Scan the material and copy every line in which "picture" appears.

Start of DATA PROVIDED

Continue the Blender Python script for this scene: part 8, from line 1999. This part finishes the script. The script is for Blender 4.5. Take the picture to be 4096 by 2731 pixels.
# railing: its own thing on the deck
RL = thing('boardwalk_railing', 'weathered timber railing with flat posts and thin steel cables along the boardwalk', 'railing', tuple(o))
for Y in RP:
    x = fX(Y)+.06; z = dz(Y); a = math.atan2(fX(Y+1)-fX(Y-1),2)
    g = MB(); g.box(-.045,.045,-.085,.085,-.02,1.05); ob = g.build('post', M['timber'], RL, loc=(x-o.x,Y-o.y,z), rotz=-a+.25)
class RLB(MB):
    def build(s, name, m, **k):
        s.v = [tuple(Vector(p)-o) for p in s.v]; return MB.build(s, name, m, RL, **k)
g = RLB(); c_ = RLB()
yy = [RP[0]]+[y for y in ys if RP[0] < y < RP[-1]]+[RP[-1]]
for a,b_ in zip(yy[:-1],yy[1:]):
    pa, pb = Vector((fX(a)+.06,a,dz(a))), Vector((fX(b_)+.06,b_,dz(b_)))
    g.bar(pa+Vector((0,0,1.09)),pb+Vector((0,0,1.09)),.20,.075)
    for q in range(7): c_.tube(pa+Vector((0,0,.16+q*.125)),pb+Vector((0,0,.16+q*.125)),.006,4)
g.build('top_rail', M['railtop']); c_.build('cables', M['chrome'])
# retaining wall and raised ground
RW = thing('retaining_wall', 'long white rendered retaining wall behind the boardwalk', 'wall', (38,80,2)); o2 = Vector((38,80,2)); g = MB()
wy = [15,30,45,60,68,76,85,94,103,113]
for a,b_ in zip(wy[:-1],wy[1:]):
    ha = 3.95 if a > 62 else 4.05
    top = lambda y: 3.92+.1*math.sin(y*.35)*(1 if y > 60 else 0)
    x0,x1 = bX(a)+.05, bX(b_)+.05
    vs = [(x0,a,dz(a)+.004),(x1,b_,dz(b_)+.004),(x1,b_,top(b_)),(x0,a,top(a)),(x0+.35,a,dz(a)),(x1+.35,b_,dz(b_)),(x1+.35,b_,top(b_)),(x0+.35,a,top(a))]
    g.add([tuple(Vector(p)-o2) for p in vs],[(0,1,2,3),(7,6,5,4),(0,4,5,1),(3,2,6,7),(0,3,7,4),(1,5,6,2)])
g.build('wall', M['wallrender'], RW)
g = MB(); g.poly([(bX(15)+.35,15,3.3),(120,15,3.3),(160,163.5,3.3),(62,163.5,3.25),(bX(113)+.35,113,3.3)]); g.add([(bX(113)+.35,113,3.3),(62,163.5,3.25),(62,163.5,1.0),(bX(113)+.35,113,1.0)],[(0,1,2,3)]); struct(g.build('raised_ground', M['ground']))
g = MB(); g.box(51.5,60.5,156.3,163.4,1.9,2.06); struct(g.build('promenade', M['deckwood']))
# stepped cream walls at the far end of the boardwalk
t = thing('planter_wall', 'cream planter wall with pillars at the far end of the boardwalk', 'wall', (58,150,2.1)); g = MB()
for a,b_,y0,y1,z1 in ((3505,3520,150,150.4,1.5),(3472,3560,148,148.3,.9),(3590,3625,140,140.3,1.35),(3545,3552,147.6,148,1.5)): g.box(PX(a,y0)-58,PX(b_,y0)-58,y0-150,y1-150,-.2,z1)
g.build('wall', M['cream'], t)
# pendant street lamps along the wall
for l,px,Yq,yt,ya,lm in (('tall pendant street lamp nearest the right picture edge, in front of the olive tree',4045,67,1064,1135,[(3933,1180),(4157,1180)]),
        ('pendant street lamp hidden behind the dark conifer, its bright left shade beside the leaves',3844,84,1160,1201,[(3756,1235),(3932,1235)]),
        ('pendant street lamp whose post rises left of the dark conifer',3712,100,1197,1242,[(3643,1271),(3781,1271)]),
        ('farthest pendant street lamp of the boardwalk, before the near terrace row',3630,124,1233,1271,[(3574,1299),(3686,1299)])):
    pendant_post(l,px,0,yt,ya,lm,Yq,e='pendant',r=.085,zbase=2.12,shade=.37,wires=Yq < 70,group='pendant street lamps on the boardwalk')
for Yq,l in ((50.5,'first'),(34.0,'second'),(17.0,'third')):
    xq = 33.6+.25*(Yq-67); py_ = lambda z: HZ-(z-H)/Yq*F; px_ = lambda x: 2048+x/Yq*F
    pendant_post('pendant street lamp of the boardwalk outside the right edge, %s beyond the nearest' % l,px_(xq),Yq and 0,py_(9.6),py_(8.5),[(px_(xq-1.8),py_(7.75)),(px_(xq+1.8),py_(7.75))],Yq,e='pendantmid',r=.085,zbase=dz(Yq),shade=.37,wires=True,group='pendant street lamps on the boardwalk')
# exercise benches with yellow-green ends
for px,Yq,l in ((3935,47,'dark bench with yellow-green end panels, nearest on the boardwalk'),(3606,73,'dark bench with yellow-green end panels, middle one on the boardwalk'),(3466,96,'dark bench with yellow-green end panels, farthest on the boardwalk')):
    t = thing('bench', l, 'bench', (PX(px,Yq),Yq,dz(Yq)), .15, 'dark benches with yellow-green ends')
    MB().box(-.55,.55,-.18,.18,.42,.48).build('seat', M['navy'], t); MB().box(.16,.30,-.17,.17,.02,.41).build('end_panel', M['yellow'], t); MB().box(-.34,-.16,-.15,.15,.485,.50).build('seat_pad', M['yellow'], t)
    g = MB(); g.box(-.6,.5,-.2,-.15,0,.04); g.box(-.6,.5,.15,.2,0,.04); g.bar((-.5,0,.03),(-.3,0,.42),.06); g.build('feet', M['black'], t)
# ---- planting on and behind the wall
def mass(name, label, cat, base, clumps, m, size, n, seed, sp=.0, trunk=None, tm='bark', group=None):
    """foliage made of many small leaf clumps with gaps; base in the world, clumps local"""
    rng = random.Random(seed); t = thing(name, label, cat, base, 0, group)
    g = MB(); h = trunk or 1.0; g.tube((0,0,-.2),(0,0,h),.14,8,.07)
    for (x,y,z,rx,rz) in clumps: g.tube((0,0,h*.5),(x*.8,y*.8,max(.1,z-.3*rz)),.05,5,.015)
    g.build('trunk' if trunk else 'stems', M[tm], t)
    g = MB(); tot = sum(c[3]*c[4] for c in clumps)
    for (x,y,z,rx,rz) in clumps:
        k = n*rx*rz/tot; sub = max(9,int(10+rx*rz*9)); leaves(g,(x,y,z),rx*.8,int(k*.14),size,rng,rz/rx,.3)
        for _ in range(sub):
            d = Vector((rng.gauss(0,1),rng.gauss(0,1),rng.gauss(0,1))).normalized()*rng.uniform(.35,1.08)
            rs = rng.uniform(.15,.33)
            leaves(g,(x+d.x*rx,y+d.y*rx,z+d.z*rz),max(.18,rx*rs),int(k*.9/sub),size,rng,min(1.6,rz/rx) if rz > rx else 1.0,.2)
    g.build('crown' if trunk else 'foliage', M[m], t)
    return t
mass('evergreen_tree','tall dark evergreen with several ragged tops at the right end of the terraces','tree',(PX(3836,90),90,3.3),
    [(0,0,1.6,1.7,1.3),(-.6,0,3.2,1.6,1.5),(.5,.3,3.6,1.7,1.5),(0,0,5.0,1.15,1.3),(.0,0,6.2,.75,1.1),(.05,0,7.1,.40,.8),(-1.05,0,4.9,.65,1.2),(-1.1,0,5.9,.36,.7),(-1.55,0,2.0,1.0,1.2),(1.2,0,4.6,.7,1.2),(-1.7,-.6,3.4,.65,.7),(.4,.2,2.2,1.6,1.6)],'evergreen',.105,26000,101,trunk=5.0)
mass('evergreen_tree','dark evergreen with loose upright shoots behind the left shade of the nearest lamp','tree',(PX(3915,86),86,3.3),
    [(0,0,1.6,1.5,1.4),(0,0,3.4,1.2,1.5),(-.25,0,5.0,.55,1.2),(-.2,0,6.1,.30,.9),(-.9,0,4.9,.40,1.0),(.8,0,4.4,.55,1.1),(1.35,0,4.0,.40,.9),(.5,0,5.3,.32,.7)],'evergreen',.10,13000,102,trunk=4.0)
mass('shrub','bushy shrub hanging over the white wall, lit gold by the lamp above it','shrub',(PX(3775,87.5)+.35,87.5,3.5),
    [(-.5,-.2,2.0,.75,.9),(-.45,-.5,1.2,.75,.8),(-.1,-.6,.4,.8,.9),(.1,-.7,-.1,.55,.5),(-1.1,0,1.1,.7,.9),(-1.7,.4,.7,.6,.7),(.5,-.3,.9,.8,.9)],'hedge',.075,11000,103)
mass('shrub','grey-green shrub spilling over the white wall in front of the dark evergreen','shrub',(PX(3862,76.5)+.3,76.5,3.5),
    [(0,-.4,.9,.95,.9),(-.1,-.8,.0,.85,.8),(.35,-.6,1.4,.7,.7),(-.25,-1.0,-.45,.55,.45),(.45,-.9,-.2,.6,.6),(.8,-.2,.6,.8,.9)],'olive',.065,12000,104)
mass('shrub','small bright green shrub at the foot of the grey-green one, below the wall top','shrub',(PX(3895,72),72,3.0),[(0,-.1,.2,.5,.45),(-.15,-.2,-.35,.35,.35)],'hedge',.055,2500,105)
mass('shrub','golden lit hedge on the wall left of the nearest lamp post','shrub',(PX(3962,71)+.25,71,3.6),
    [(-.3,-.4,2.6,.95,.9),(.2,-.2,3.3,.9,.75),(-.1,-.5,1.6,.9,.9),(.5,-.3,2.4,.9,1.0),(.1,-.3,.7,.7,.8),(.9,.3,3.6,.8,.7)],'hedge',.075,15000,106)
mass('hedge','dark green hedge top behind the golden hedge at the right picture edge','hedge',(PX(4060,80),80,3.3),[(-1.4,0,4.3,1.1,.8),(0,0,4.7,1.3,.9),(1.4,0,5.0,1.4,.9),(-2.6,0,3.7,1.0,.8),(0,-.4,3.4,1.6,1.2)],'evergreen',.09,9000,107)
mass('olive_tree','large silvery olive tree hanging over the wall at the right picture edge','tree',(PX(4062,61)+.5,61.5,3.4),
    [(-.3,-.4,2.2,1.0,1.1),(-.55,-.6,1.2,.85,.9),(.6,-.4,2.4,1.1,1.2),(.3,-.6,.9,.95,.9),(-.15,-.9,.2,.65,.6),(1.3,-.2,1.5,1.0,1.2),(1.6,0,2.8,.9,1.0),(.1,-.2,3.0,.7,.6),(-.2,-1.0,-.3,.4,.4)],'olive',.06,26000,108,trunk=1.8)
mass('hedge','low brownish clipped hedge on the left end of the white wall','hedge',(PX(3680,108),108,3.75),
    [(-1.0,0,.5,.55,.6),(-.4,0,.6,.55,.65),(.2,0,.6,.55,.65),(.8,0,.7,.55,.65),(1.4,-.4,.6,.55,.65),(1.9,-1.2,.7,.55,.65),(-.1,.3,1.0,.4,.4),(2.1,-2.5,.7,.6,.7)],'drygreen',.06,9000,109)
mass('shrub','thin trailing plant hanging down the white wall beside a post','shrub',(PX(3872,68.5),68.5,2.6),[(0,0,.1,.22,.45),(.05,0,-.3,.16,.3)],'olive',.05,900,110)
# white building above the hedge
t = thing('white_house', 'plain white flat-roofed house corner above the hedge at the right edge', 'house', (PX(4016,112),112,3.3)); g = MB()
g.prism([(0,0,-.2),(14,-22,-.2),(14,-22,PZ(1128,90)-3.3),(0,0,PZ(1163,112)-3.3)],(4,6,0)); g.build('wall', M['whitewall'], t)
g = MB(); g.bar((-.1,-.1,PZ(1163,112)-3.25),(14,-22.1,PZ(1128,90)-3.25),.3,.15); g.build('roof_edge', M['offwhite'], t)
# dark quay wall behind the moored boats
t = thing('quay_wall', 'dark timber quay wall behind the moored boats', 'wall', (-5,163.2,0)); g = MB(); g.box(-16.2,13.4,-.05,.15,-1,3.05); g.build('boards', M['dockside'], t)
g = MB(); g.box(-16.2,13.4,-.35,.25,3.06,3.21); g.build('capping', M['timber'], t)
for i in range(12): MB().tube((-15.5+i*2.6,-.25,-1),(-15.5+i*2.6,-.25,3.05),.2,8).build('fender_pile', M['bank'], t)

End of DATA PROVIDED

• FINISHED EXERCISE
Continue the Blender Python script for this scene: part 8, from line 1999. This part finishes the script. The script is for Blender 4.5. Take the picture to be 4096 by 2731 pixels.
for l,px,Yq,yt,ya,lm in (('tall pendant street lamp nearest the right picture edge, in front of the olive tree',4045,67,1064,1135,[(3933,1180),(4157,1180)]),
mass('hedge','dark green hedge top behind the golden hedge at the right picture edge','hedge',(PX(4060,80),80,3.3),[(-1.4,0,4.3,1.1,.8),(0,0,4.7,1.3,.9),(1.4,0,5.0,1.4,.9),(-2.6,0,3.7,1.0,.8),(0,-.4,3.4,1.6,1.2)],'evergreen',.09,9000,107)
mass('olive_tree','large silvery olive tree hanging over the wall at the right picture edge','tree',(PX(4062,61)+.5,61.5,3.4),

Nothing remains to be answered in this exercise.